If you’ve been involved with religion for any length of time, you could probably put together a long list of things that God wants. He wants us to go to heaven. He wants us to love our neighbor. He wants us to fight evil. He wants peace on earth. He wants us to be free to make our own choices… the list could go on. But even this short list reveals that there are some tensions between the various things that God wants. He wants peace, but He wants us to resist evil. He wants us to make our own choices, but He wants us to choose heaven. Only one of His goals can come first — and that ruling love will organize and subordinate everything else that He wants.

If we turn to the Scriptures, we’ll be hard-pressed to find an obvious definitive statement about the thing that the Lord wants most of all. In the Old and New Testaments, He usually doesn’t speak in terms of what He wants — rather He talks about what’s good for us. But there are some exceptions. For example, He says:

"I came to send fire on the earth, and how I wish it were already kindled!" (Luke 12:49). (Note that fire symbolizes love.)

"These things I have spoken to you, that My joy may remain in you, and that your joy may be full." (John 15:11)

"Father, I desire that they also whom You gave Me may be with Me where I am… And I have declared to them Your name, and will declare it, that the love with which You loved Me may be in them, and I in them." (John 17:24, 26)

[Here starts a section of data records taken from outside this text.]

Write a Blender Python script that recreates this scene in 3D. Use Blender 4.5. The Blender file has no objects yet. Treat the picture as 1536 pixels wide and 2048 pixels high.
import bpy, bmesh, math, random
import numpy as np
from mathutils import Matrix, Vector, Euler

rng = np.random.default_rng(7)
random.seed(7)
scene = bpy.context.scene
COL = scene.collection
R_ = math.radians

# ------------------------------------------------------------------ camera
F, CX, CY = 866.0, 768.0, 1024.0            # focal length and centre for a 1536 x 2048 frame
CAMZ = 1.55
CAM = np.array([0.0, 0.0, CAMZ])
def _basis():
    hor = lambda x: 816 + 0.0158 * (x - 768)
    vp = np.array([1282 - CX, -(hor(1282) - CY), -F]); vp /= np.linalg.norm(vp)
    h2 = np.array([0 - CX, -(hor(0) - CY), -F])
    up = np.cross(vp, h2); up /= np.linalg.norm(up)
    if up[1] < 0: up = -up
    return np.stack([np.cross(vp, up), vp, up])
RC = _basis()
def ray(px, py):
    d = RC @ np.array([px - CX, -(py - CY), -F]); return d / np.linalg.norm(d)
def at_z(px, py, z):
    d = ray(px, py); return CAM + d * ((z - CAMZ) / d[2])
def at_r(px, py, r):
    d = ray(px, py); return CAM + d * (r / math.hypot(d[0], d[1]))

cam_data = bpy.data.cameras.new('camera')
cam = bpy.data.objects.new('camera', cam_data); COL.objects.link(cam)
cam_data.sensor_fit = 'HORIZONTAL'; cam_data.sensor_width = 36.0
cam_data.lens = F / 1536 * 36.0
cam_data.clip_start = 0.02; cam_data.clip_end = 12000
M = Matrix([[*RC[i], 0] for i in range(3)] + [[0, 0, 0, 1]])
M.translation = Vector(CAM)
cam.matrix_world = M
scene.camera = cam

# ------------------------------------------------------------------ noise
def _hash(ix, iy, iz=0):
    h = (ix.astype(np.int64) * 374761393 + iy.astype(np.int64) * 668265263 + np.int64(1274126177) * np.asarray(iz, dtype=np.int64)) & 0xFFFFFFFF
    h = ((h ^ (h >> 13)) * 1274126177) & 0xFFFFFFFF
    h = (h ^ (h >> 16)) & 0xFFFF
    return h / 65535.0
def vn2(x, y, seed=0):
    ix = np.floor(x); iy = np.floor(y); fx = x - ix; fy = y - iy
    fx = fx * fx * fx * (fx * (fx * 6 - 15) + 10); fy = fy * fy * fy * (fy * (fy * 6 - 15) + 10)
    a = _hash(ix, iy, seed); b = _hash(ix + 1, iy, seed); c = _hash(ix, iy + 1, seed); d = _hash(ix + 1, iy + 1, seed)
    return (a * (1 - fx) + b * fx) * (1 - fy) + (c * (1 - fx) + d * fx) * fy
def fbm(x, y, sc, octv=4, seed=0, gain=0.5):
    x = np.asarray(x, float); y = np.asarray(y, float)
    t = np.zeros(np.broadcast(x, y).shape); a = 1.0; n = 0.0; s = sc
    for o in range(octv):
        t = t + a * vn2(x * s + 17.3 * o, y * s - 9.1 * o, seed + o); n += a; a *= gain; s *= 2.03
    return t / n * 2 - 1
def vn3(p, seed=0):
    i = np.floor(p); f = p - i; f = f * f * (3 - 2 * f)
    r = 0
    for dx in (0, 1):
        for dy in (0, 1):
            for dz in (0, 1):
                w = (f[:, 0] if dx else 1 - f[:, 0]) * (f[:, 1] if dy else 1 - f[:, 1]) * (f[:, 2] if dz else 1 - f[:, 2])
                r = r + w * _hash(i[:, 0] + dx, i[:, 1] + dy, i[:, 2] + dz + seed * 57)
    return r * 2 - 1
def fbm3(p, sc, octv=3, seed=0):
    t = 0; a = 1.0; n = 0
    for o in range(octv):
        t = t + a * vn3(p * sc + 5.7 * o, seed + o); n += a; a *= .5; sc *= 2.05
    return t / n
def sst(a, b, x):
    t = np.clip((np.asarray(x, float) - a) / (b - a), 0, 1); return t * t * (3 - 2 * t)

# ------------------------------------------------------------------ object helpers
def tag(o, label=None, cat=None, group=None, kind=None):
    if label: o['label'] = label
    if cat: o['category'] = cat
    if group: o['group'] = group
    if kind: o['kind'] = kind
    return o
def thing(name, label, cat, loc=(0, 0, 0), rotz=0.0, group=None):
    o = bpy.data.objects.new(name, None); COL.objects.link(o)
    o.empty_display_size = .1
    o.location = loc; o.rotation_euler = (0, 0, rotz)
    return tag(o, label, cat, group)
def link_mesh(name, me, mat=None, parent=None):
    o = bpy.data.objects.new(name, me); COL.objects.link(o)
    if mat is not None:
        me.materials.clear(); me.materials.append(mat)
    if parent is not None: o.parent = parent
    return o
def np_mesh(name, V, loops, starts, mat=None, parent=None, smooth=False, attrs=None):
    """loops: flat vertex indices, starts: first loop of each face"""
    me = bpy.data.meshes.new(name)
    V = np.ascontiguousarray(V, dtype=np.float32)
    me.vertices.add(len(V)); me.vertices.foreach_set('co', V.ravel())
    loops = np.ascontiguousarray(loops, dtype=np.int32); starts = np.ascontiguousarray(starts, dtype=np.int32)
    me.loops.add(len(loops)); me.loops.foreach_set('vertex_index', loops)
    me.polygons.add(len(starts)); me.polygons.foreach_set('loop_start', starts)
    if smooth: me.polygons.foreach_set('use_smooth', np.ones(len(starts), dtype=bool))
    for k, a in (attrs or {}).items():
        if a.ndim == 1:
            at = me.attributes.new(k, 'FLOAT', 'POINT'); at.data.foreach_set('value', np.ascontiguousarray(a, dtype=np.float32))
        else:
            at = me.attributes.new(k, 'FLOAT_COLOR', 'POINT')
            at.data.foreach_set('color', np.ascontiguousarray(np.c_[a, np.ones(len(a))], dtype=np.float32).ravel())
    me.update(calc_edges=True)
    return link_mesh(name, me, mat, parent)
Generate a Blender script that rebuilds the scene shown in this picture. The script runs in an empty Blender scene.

The teachings of the New Christian Church deal explicitly with what the Lord wants — what He desires most of all. Here's a good example from "Divine Providence":

"Spiritual love is such that it wishes to give what it has to another, and to the extent this is possible it is in the enjoyment of its being, its peace, and its bliss. Spiritual love derives this characteristic from the Lord’s Divine love, which is infinitely of such character. It follows from this that Divine love… has as its goal a heaven consisting of people who have become or who are becoming angels, to whom it is possible for the Lord to impart all the blessings and happinesses connected with love and wisdom, and to impart these from Himself in them." (Divine Providence 27.2)

The teachings of the New Church also say, in many places, that the Lord is love itself. This means that He is “ruled” by pure love. Here are some teachings that make it easier to understand what this means:

"There are two things which make up the essence of God: love and wisdom. But there are three things which make up the essence of His love: to love others outside of Himself, to desire to be one with them, and to render them blessed from Himself." (True Christian Religion 43)

"[The Lord is] love itself, to which no other attributes are appropriate than those of pure love and so of pure mercy towards the whole human race, that mercy being such that it wills to save all people, to make them eternally happy, and to impart to them all that is its own…." (Arcana Coelestia 1735).

So what does the Lord want most of all? If you answered, “He wants us to go to heaven,” you’d be pretty near the mark. But the way I’d put it is that the thing the Lord wants most of all is to make us happy — as happy as we can possibly be. He wants to share His joy with us. This is almost the same thing as saying that He wants us to go to heaven — because heaven really just means “the place where we are with God, and blessed by God.”

Of course there are some important truths that qualify this idea. The Lord wants us to be as happy as we possibly can be — forever. He values our long-term happiness way more than our short-term happiness. Which means that, in the short term, He asks us to do a lot of things that aren’t necessarily fun. “It doesn’t make me happy” is a poor excuse for ignoring His teachings. He knows what real joy is. Do we?

The other qualification that really needs to be made is that God wants to make us happy, but His efforts to do this would fall to pieces if He forced us to be happy. If He were to force His will on us, there would be no “us” anymore. So instead, He makes us as happy as we’re willing to be. He gives us as much of His joy as we will accept.

As I said, these teachings are the basics of religion. This stuff gets talked about all the time, but that’s because it’s so important. We need to get the basics right. If we get them wrong — if the foundation is cracked — then the rest of our faith is liable to topple.

To begin with, we need to understand the love that reigns over heaven and earth.